Do you need more proof than that?

Nah, you’re celebrating too early. I still need to take a look at how the system handles options trades. I don’t fully agree with you that the algorithm stinks, but I can be convinced to modify it. I’ll try to study how things are working currently. That requires that I go step by step through the calculations. Then I’ll see what needs to be fixed. It’s something I will try to work on when I have some time, perhaps this weekend.


I’m almost positive that if you use the KISS method, you’ll certainly save yourself a lot of time and trouble. Too much rocket science sometimes can be hazardous to the brain. I have to go now, but I’ll continue this conversation later tonight and give you some good pointers of how simple this can be accomplished. You’ll be surprised of how creative I can be sometimes. Have a good day Matthew.


As I’ve stated elsewhere in this forum, my experience as a subscriber to several different systems is that the RF is very darn close to describing what you will experience, by my estimation within +/- 5% (if RF can be likened to a “reality %”). It seems to me that the people who don’t like this accurate reflection are those system providers whose systems are portrayed negatively.

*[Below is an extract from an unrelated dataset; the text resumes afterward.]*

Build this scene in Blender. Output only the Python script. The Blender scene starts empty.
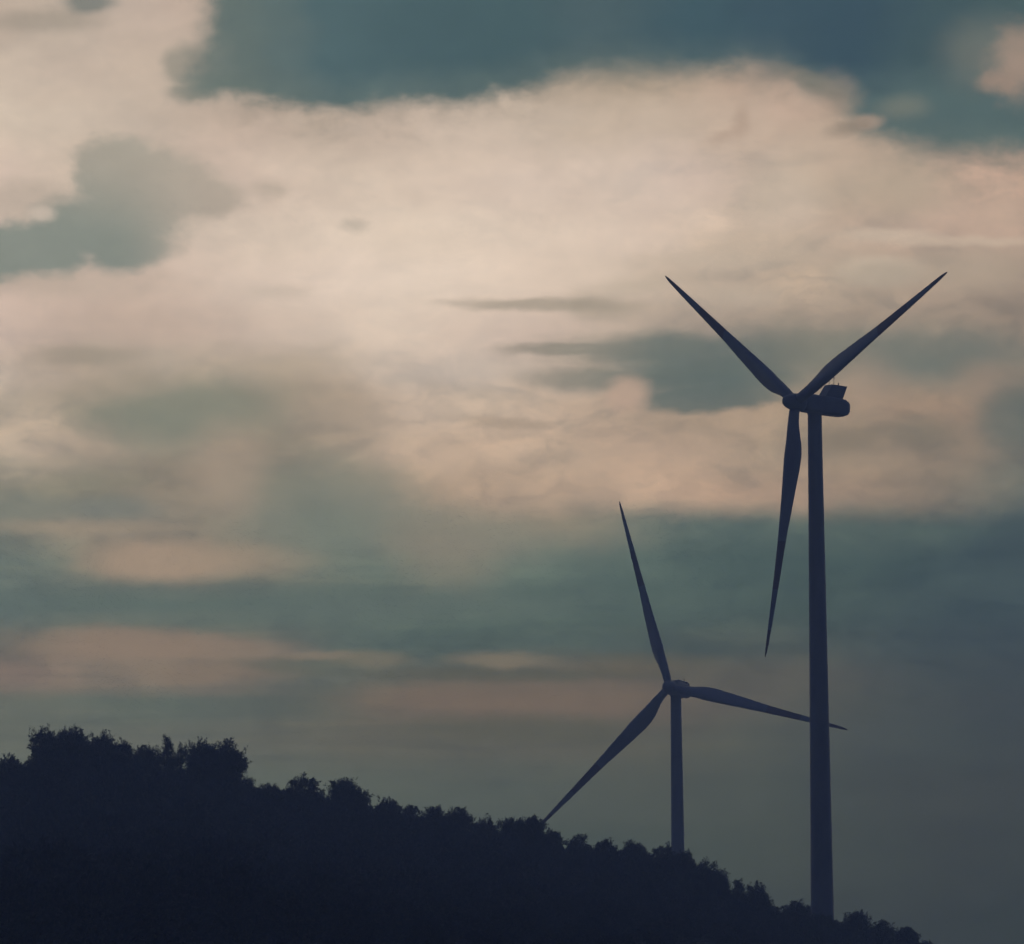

Also, I having trouble understanding why daily volume is being used to justify your point of the RF algorithm being flawed. Daily volume clearly has zilch to do with the market’s volume at the time you are attempting to fill a limit order. For example, on ES futures, the market generally trades < 1000 contracts in any given 3 minute span in the afternoon. Volume spikes normally aren’t more than 10,000. With enough C2 subscribers, in what is supposedly one of (if not) the most liquid futures markets, we could (collectively) easily move the market by exceeding more than a few % of volume.

Yes, that’s the whole point Karl. It’s what’s on that limit that matters the most at the moment of execution, not what just happened (or not happened at all).

Let me give you an example; suppose in the last 4.5 hours of today, there has been 0 volume traded on a stock like GCI. In fact, average daily option volume on GCI is a paltry 650 or so for the last 3 months (according to IVolatility). Yet you wanted to trade its options. The size on the bid is 455 contracts, with another 355 contracts on the ask. If you decide to sell 250 at the market, or at the limit (not just touched), should you receive a 23% RF when you’re entitled for 100% since the market was liquid enough to absorb your entire order (and then some)???

The point being is that history is totally irrelevant when it comes to order execution. So just because the majority of traders in a stock like GCI prefer to trade the actual stock rather than its derivative (because of dividends, semi large spreads on the options, or for investing only), does not mean that there’s no support for it’s derivative at the time you are ready to execute. Don’t take my word for it though, tomorrow, why don’t you take a look at the size the MM’s are standing behind and you tell me what your eyes are seeing.